Está na lembrança lírica da Loja do Livro Italiano, na rua Xavier de Toledo, na São Paulo do pós-guerra, na época em que começou a traduzir, quando se pôs a recriar Alfonso Gatto e Quasimodo, "poetas da resistência".

Está em reconhecer que, nos seus primeiros passos na arte da tradução, estava o poeta que —em outro dos livrinhos— agora transcrevia o compositor e poeta medieval Guillaume de Machaud, e este afirma: "Meu fim está no meu começo/ E meu começo no meu fim".

O nonagenário é um jovem longevo que retém o gume e o lume. Busca o presente e por isso volta ao passado. Deu o título de "Extraduções" aos livretos porque eles são um extra, um extraordinário a mais. São ex-poemas de outros idiomas que, com o seu trabalho, adquiriram vida nova em português.

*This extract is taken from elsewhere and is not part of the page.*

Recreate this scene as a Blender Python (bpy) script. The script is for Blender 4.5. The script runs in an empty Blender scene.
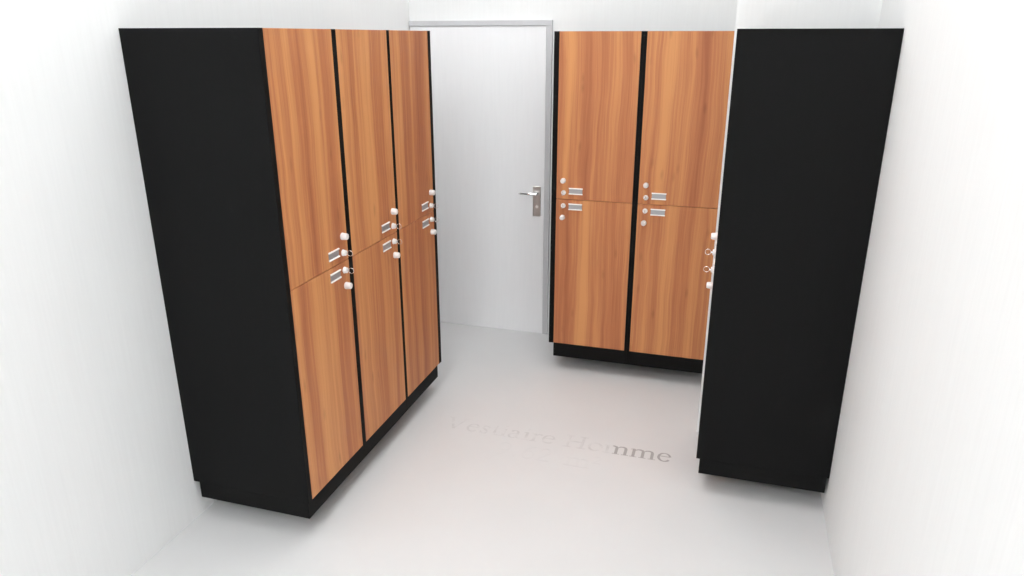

A busca do presente está presente na sua introdução a Sylvia Plath. Ele separa a moça que se suicidou aos 31 anos da sua obra. Iessiênin, Maiakóvski e Tzvietáieva também se suicidaram na juventude, ele nota, e nem por isso são tidos por "confessionais" —que é o que fez, faz, a fama da americana.

Augusto escreve que a etiqueta de confessional "confunde e fragiliza a recepção da arte de Sylvia Plath". O rótulo seria uma "decorrência de certo preconceito feminista às avessas", uma "classificação ‘politicamente correta’ para a poesia feita por uma mulher". É firme e polêmico.

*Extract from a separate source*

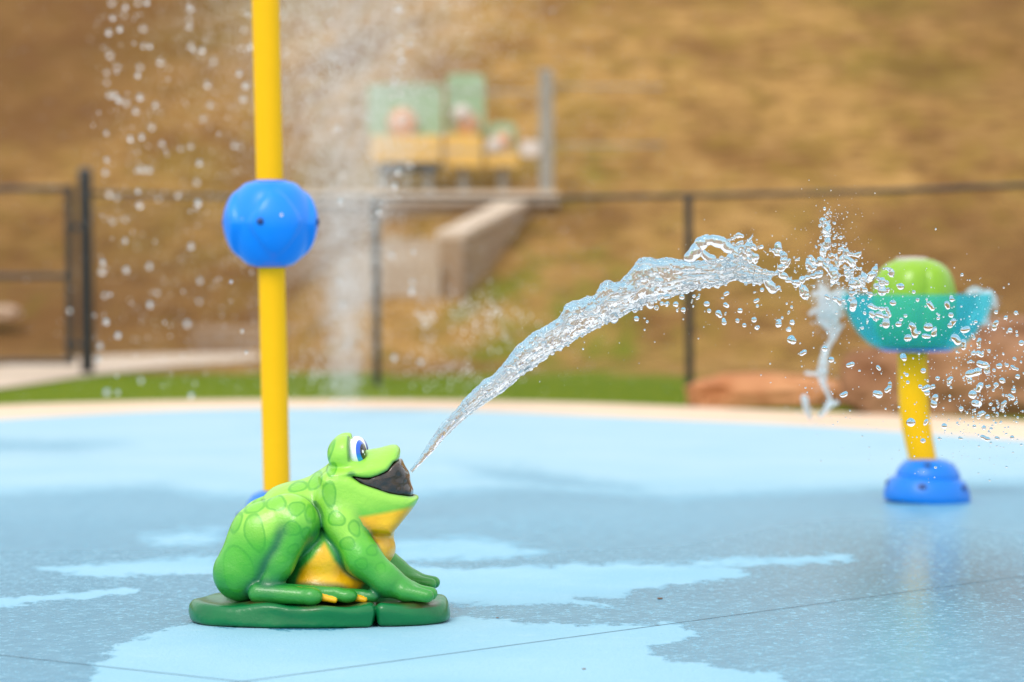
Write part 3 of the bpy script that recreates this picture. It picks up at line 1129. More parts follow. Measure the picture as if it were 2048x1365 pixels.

Não vale acusá-lo de antifeminista. Várias vezes o convidaram para receber a Ordem do Mérito Cultural. Nunca aceitou. Em 2015, porém, pôs o terno e foi ao Planalto no fragor da cruzada pela derrubada de Dilma. Até discursou. Disse que era um prazer receber a ordem das mãos dela.

Explicou que prezava a presidente "pela postura que ela sempre teve de defesa da democracia durante o malsinado regime militar, e pela firmeza e coragem com que se mantém na defesa da democracia contra aqueles que buscam de alguma forma malferir nossas instituições democráticas".

Augusto faz versos, mas não tergiversa. Para ele, a poesia concreta foi um momento. "Depois, cada um seguiu o seu caminho", disse. "Como o modernismo, o futurismo ou o surrealismo, nosso movimento está aí para ser estudado, comparado, avaliado estética e historicamente". Isso está por ser feito. Quanto às traduções, a apreciação pode ser feita já. Com suas tiragens de 30 exemplares, Augusto de Campos é nosso tradutor maior.